Instructions for the task =
Set down the listing below verbatim, but only from its first line through the line containing "rng.uniform(0.8, 1.2, (k, 1)))".

>> START Data excerpt

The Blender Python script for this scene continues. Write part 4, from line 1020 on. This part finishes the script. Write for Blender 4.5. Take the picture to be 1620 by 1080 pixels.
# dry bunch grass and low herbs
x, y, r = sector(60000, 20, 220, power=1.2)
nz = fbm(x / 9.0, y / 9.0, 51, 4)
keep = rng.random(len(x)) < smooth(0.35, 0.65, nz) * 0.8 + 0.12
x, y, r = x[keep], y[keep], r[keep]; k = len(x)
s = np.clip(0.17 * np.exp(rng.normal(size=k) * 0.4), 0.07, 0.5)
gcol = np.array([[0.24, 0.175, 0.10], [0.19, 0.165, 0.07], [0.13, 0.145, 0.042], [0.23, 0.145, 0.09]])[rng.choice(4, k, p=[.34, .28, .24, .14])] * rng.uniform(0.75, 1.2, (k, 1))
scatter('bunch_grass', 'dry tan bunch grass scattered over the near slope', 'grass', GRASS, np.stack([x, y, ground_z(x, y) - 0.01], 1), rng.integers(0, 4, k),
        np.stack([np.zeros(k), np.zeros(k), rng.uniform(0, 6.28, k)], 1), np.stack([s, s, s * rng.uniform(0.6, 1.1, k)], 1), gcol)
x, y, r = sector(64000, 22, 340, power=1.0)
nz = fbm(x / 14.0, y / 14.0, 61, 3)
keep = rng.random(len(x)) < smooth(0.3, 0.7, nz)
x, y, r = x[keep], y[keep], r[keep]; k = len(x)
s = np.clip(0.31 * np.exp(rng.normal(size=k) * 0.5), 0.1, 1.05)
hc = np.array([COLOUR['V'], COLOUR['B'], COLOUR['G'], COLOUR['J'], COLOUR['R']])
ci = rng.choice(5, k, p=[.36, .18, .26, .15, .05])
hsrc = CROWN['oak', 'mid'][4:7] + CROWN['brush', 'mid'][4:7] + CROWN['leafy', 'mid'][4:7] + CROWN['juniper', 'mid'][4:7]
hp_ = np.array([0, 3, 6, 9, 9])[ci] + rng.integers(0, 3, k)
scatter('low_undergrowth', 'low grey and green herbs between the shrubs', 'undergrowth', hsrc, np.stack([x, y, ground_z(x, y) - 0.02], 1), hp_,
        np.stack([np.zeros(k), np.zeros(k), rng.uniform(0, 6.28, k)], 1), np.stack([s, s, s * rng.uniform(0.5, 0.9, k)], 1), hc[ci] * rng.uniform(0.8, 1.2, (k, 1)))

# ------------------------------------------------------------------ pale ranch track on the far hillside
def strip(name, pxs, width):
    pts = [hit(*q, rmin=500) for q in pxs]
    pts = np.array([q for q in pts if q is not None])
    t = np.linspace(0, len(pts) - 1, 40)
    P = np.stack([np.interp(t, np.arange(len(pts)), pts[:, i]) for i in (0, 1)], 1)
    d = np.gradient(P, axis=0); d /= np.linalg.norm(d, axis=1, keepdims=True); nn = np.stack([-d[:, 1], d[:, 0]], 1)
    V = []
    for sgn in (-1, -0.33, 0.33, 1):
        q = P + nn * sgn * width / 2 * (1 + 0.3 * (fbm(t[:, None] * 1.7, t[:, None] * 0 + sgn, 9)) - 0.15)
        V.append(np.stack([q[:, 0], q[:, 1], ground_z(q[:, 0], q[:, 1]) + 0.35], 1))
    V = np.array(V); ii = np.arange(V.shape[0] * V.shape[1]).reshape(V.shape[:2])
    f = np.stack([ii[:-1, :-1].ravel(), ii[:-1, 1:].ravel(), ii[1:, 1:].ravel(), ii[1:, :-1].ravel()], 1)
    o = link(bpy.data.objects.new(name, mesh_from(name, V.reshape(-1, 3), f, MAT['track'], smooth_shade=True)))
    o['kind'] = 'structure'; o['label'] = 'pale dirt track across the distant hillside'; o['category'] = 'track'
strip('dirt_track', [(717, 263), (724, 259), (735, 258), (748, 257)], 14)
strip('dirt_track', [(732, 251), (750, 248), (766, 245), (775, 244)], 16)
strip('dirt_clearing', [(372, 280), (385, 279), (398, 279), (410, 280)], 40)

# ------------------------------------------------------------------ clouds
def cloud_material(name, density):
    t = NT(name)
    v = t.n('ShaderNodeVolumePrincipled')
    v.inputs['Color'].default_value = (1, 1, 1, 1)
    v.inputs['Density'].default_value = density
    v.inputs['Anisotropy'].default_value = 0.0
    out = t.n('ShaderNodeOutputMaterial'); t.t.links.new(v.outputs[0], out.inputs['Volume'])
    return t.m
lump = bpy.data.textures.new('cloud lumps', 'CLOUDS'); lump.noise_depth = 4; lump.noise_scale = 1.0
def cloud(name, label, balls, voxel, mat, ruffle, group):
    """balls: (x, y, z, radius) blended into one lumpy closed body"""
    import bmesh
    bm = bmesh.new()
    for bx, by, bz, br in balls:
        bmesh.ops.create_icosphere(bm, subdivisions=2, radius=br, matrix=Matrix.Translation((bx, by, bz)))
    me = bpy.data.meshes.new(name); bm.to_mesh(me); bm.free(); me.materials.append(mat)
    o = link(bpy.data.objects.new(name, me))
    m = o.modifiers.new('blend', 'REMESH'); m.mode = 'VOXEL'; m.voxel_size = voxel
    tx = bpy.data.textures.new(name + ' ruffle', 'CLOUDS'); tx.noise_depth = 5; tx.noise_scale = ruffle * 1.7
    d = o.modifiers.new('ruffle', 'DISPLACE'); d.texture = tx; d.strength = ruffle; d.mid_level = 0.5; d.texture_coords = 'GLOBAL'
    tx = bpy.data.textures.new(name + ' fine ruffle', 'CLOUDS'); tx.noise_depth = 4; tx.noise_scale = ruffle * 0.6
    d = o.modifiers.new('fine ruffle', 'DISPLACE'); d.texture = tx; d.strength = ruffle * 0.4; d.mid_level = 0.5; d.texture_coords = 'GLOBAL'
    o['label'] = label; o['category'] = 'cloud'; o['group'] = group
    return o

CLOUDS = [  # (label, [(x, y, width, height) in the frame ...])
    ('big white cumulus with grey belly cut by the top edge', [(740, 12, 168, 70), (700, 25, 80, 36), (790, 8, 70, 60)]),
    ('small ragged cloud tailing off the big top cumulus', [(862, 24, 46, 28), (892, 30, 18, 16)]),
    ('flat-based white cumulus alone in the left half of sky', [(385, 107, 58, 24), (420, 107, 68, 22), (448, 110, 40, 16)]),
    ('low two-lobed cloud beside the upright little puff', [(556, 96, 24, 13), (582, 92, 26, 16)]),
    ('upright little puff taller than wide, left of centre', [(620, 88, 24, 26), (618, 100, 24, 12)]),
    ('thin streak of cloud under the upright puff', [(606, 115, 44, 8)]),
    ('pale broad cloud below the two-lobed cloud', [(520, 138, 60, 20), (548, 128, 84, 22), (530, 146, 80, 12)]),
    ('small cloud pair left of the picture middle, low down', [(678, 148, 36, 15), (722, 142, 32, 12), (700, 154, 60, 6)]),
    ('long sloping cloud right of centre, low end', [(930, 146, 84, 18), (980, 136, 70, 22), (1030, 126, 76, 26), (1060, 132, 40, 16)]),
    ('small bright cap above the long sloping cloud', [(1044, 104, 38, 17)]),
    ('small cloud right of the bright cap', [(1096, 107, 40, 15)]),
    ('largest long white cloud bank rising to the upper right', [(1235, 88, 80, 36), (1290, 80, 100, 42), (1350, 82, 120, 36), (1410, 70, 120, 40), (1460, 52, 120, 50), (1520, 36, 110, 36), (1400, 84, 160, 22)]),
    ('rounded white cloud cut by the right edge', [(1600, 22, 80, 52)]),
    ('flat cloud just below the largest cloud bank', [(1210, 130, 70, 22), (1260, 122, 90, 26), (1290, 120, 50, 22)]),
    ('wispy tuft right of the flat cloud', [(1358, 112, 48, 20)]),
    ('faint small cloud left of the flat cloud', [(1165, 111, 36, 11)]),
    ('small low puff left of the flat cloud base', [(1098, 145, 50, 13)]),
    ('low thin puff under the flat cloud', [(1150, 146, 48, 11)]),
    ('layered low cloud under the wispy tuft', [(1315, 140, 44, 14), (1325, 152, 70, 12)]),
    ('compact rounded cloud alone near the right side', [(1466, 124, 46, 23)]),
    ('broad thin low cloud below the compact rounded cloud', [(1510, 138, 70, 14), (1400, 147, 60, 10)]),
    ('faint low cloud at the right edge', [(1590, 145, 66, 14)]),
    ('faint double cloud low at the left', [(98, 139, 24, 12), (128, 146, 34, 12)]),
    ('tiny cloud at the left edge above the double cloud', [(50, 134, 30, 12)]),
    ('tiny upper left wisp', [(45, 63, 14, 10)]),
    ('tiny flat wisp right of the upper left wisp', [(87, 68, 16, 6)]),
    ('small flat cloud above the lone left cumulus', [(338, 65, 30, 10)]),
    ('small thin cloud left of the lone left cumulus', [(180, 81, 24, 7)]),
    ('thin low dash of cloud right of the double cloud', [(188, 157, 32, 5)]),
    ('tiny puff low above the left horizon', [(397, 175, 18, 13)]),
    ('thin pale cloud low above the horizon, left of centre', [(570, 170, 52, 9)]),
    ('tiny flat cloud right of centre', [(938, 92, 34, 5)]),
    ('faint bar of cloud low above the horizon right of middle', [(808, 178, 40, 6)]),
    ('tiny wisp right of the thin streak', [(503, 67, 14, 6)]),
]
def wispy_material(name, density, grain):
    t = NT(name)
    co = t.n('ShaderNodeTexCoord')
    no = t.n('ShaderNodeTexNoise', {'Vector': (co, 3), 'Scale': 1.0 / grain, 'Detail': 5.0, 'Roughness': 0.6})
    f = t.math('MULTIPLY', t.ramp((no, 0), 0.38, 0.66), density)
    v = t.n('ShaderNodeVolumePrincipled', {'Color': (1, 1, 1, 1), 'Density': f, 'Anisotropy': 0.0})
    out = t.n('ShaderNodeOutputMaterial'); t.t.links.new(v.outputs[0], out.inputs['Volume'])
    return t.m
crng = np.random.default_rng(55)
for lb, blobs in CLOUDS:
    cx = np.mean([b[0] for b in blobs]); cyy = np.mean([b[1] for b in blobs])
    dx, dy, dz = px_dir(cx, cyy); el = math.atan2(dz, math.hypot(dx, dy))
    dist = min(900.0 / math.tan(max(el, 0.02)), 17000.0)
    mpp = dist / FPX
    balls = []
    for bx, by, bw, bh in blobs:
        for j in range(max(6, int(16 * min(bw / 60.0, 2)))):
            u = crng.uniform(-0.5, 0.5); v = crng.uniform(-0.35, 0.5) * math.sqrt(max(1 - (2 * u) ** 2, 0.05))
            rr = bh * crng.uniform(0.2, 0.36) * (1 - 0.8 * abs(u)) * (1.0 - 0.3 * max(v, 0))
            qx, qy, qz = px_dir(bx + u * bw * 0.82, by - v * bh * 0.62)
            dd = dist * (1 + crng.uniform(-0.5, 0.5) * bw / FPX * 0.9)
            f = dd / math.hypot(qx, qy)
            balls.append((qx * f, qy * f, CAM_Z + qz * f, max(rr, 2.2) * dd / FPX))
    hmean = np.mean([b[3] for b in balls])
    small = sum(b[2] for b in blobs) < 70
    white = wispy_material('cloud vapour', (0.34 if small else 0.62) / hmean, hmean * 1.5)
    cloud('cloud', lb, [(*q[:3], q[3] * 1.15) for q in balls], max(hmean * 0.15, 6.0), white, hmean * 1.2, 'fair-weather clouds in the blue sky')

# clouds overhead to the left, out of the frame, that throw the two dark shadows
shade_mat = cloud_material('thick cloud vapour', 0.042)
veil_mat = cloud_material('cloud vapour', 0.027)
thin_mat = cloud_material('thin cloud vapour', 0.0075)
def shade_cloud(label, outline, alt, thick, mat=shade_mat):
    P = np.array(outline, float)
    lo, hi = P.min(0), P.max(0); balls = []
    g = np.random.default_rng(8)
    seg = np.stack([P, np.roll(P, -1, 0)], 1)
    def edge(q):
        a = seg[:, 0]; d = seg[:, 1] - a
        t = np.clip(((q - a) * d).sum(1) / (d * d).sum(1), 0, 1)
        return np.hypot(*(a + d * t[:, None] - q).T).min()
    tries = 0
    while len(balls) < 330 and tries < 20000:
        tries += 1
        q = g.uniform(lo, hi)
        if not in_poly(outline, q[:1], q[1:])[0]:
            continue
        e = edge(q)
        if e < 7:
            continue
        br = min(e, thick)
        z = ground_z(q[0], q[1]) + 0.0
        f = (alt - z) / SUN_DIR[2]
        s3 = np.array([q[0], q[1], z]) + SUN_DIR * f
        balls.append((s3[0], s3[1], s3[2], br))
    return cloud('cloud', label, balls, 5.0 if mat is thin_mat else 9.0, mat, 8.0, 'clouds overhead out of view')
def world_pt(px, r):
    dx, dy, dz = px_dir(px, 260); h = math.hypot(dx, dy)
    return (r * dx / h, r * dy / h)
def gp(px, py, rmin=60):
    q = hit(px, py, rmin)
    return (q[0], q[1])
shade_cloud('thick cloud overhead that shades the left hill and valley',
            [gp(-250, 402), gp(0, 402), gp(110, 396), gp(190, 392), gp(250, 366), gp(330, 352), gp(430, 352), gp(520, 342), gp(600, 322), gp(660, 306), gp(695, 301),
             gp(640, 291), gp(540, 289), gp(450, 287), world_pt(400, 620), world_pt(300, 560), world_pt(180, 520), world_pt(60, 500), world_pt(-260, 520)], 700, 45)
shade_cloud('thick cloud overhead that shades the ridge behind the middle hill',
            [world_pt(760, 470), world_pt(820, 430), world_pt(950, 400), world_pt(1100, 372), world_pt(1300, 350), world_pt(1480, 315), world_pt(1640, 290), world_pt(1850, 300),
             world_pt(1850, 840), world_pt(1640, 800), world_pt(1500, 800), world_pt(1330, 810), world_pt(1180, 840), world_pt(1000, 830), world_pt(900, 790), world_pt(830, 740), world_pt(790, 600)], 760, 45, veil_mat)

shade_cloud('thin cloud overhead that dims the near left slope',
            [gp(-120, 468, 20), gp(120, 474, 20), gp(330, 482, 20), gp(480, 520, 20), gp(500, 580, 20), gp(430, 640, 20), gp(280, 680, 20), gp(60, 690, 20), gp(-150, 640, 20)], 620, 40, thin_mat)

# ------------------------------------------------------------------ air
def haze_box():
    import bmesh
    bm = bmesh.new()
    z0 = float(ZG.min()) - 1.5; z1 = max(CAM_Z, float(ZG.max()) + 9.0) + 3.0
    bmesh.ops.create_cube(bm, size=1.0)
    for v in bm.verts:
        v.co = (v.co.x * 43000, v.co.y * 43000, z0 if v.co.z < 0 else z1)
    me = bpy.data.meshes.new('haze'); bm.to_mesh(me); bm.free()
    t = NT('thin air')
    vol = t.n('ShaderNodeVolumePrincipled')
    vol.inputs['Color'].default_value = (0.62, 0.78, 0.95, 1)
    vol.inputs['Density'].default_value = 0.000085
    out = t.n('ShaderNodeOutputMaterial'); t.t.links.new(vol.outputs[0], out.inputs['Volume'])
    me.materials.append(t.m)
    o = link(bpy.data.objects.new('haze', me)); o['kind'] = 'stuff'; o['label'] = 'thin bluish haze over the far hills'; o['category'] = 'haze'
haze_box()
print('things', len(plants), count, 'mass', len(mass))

>> END Data excerpt

Correct result =
The Blender Python script for this scene continues. Write part 4, from line 1020 on. This part finishes the script. Write for Blender 4.5. Take the picture to be 1620 by 1080 pixels.
# dry bunch grass and low herbs
x, y, r = sector(60000, 20, 220, power=1.2)
nz = fbm(x / 9.0, y / 9.0, 51, 4)
keep = rng.random(len(x)) < smooth(0.35, 0.65, nz) * 0.8 + 0.12
x, y, r = x[keep], y[keep], r[keep]; k = len(x)
s = np.clip(0.17 * np.exp(rng.normal(size=k) * 0.4), 0.07, 0.5)
gcol = np.array([[0.24, 0.175, 0.10], [0.19, 0.165, 0.07], [0.13, 0.145, 0.042], [0.23, 0.145, 0.09]])[rng.choice(4, k, p=[.34, .28, .24, .14])] * rng.uniform(0.75, 1.2, (k, 1))
scatter('bunch_grass', 'dry tan bunch grass scattered over the near slope', 'grass', GRASS, np.stack([x, y, ground_z(x, y) - 0.01], 1), rng.integers(0, 4, k),
        np.stack([np.zeros(k), np.zeros(k), rng.uniform(0, 6.28, k)], 1), np.stack([s, s, s * rng.uniform(0.6, 1.1, k)], 1), gcol)
x, y, r = sector(64000, 22, 340, power=1.0)
nz = fbm(x / 14.0, y / 14.0, 61, 3)
keep = rng.random(len(x)) < smooth(0.3, 0.7, nz)
x, y, r = x[keep], y[keep], r[keep]; k = len(x)
s = np.clip(0.31 * np.exp(rng.normal(size=k) * 0.5), 0.1, 1.05)
hc = np.array([COLOUR['V'], COLOUR['B'], COLOUR['G'], COLOUR['J'], COLOUR['R']])
ci = rng.choice(5, k, p=[.36, .18, .26, .15, .05])
hsrc = CROWN['oak', 'mid'][4:7] + CROWN['brush', 'mid'][4:7] + CROWN['leafy', 'mid'][4:7] + CROWN['juniper', 'mid'][4:7]
hp_ = np.array([0, 3, 6, 9, 9])[ci] + rng.integers(0, 3, k)
scatter('low_undergrowth', 'low grey and green herbs between the shrubs', 'undergrowth', hsrc, np.stack([x, y, ground_z(x, y) - 0.02], 1), hp_,
        np.stack([np.zeros(k), np.zeros(k), rng.uniform(0, 6.28, k)], 1), np.stack([s, s, s * rng.uniform(0.5, 0.9, k)], 1), hc[ci] * rng.uniform(0.8, 1.2, (k, 1)))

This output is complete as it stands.